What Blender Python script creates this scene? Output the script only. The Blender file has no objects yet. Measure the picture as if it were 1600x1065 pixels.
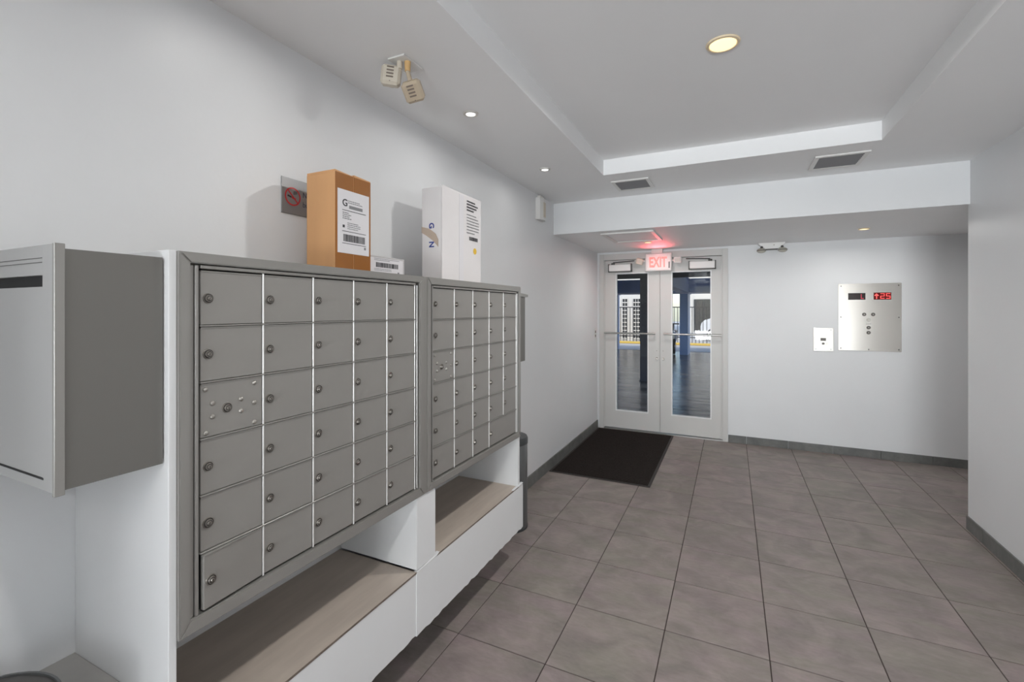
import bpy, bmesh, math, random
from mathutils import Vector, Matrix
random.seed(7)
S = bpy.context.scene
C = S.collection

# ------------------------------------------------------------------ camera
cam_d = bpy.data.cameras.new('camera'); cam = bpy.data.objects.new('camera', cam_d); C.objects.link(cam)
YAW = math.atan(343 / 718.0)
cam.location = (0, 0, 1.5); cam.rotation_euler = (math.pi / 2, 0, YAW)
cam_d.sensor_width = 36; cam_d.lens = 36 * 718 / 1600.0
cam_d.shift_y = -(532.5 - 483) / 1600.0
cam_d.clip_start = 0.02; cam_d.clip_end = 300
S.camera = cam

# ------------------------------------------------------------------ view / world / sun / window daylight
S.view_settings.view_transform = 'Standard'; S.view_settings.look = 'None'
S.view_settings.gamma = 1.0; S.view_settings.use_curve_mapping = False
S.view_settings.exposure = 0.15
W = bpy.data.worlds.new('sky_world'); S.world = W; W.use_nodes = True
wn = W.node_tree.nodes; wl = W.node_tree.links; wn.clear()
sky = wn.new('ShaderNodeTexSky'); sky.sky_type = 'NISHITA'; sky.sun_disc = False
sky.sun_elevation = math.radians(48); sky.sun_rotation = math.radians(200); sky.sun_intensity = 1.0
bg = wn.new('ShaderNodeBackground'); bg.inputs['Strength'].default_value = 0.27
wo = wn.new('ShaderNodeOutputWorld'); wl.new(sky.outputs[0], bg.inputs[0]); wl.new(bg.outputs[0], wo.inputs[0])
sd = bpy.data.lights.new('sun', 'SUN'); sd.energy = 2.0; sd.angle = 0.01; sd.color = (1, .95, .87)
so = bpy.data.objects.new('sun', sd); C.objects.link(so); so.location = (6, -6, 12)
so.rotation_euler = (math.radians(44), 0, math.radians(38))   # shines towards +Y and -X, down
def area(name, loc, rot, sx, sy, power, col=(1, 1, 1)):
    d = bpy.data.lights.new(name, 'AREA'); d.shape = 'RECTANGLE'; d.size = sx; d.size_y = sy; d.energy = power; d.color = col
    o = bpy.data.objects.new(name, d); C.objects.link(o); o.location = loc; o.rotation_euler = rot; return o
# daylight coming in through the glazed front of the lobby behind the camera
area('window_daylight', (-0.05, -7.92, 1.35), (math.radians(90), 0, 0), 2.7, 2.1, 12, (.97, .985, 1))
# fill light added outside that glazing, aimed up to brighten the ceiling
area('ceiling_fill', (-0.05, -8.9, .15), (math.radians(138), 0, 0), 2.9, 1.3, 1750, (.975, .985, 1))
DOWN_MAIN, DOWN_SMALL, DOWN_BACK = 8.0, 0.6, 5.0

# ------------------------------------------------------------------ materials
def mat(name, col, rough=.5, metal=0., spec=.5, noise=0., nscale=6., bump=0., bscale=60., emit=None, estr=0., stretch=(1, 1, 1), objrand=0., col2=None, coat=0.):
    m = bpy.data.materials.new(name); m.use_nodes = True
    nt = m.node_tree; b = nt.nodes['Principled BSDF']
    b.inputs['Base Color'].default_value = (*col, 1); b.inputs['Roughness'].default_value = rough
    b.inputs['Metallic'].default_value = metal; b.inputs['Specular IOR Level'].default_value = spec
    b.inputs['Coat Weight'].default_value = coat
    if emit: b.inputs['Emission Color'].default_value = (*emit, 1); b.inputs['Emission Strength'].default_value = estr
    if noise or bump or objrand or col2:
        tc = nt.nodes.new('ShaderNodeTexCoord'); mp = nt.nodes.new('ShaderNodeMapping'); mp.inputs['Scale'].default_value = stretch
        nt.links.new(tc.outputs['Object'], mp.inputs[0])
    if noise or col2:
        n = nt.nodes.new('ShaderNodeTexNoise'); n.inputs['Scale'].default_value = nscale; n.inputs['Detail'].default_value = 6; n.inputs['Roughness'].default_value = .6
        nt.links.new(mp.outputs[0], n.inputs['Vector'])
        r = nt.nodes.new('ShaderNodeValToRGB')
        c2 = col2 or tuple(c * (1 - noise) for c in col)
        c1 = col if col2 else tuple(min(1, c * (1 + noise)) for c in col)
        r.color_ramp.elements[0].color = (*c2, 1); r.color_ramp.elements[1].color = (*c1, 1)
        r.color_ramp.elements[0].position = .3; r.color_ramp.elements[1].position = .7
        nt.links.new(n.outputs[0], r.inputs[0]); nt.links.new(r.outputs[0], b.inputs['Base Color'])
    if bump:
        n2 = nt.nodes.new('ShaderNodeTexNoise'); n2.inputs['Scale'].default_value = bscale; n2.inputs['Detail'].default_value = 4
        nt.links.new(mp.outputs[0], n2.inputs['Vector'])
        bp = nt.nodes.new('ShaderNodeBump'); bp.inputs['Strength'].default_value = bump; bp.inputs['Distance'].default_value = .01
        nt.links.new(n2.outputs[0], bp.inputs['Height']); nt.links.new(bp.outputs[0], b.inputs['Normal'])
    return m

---

Goal —
Set the listing down in full and exactly. Pictures within it should not appear in the copy.

The completed task —
What Blender Python script creates this scene? Output the script only. The Blender file has no objects yet. Measure the picture as if it were 1600x1065 pixels.
import bpy, bmesh, math, random
from mathutils import Vector, Matrix
random.seed(7)
S = bpy.context.scene
C = S.collection

# ------------------------------------------------------------------ camera
cam_d = bpy.data.cameras.new('camera'); cam = bpy.data.objects.new('camera', cam_d); C.objects.link(cam)
YAW = math.atan(343 / 718.0)
cam.location = (0, 0, 1.5); cam.rotation_euler = (math.pi / 2, 0, YAW)
cam_d.sensor_width = 36; cam_d.lens = 36 * 718 / 1600.0
cam_d.shift_y = -(532.5 - 483) / 1600.0
cam_d.clip_start = 0.02; cam_d.clip_end = 300
S.camera = cam

# ------------------------------------------------------------------ view / world / sun / window daylight
S.view_settings.view_transform = 'Standard'; S.view_settings.look = 'None'
S.view_settings.gamma = 1.0; S.view_settings.use_curve_mapping = False
S.view_settings.exposure = 0.15
W = bpy.data.worlds.new('sky_world'); S.world = W; W.use_nodes = True
wn = W.node_tree.nodes; wl = W.node_tree.links; wn.clear()
sky = wn.new('ShaderNodeTexSky'); sky.sky_type = 'NISHITA'; sky.sun_disc = False
sky.sun_elevation = math.radians(48); sky.sun_rotation = math.radians(200); sky.sun_intensity = 1.0
bg = wn.new('ShaderNodeBackground'); bg.inputs['Strength'].default_value = 0.27
wo = wn.new('ShaderNodeOutputWorld'); wl.new(sky.outputs[0], bg.inputs[0]); wl.new(bg.outputs[0], wo.inputs[0])
sd = bpy.data.lights.new('sun', 'SUN'); sd.energy = 2.0; sd.angle = 0.01; sd.color = (1, .95, .87)
so = bpy.data.objects.new('sun', sd); C.objects.link(so); so.location = (6, -6, 12)
so.rotation_euler = (math.radians(44), 0, math.radians(38))   # shines towards +Y and -X, down
def area(name, loc, rot, sx, sy, power, col=(1, 1, 1)):
    d = bpy.data.lights.new(name, 'AREA'); d.shape = 'RECTANGLE'; d.size = sx; d.size_y = sy; d.energy = power; d.color = col
    o = bpy.data.objects.new(name, d); C.objects.link(o); o.location = loc; o.rotation_euler = rot; return o
# daylight coming in through the glazed front of the lobby behind the camera
area('window_daylight', (-0.05, -7.92, 1.35), (math.radians(90), 0, 0), 2.7, 2.1, 12, (.97, .985, 1))
# fill light added outside that glazing, aimed up to brighten the ceiling
area('ceiling_fill', (-0.05, -8.9, .15), (math.radians(138), 0, 0), 2.9, 1.3, 1750, (.975, .985, 1))
DOWN_MAIN, DOWN_SMALL, DOWN_BACK = 8.0, 0.6, 5.0

# ------------------------------------------------------------------ materials
def mat(name, col, rough=.5, metal=0., spec=.5, noise=0., nscale=6., bump=0., bscale=60., emit=None, estr=0., stretch=(1, 1, 1), objrand=0., col2=None, coat=0.):
    m = bpy.data.materials.new(name); m.use_nodes = True
    nt = m.node_tree; b = nt.nodes['Principled BSDF']
    b.inputs['Base Color'].default_value = (*col, 1); b.inputs['Roughness'].default_value = rough
    b.inputs['Metallic'].default_value = metal; b.inputs['Specular IOR Level'].default_value = spec
    b.inputs['Coat Weight'].default_value = coat
    if emit: b.inputs['Emission Color'].default_value = (*emit, 1); b.inputs['Emission Strength'].default_value = estr
    if noise or bump or objrand or col2:
        tc = nt.nodes.new('ShaderNodeTexCoord'); mp = nt.nodes.new('ShaderNodeMapping'); mp.inputs['Scale'].default_value = stretch
        nt.links.new(tc.outputs['Object'], mp.inputs[0])
    if noise or col2:
        n = nt.nodes.new('ShaderNodeTexNoise'); n.inputs['Scale'].default_value = nscale; n.inputs['Detail'].default_value = 6; n.inputs['Roughness'].default_value = .6
        nt.links.new(mp.outputs[0], n.inputs['Vector'])
        r = nt.nodes.new('ShaderNodeValToRGB')
        c2 = col2 or tuple(c * (1 - noise) for c in col)
        c1 = col if col2 else tuple(min(1, c * (1 + noise)) for c in col)
        r.color_ramp.elements[0].color = (*c2, 1); r.color_ramp.elements[1].color = (*c1, 1)
        r.color_ramp.elements[0].position = .3; r.color_ramp.elements[1].position = .7
        nt.links.new(n.outputs[0], r.inputs[0]); nt.links.new(r.outputs[0], b.inputs['Base Color'])
    if bump:
        n2 = nt.nodes.new('ShaderNodeTexNoise'); n2.inputs['Scale'].default_value = bscale; n2.inputs['Detail'].default_value = 4
        nt.links.new(mp.outputs[0], n2.inputs['Vector'])
        bp = nt.nodes.new('ShaderNodeBump'); bp.inputs['Strength'].default_value = bump; bp.inputs['Distance'].default_value = .01
        nt.links.new(n2.outputs[0], bp.inputs['Height']); nt.links.new(bp.outputs[0], b.inputs['Normal'])
    return m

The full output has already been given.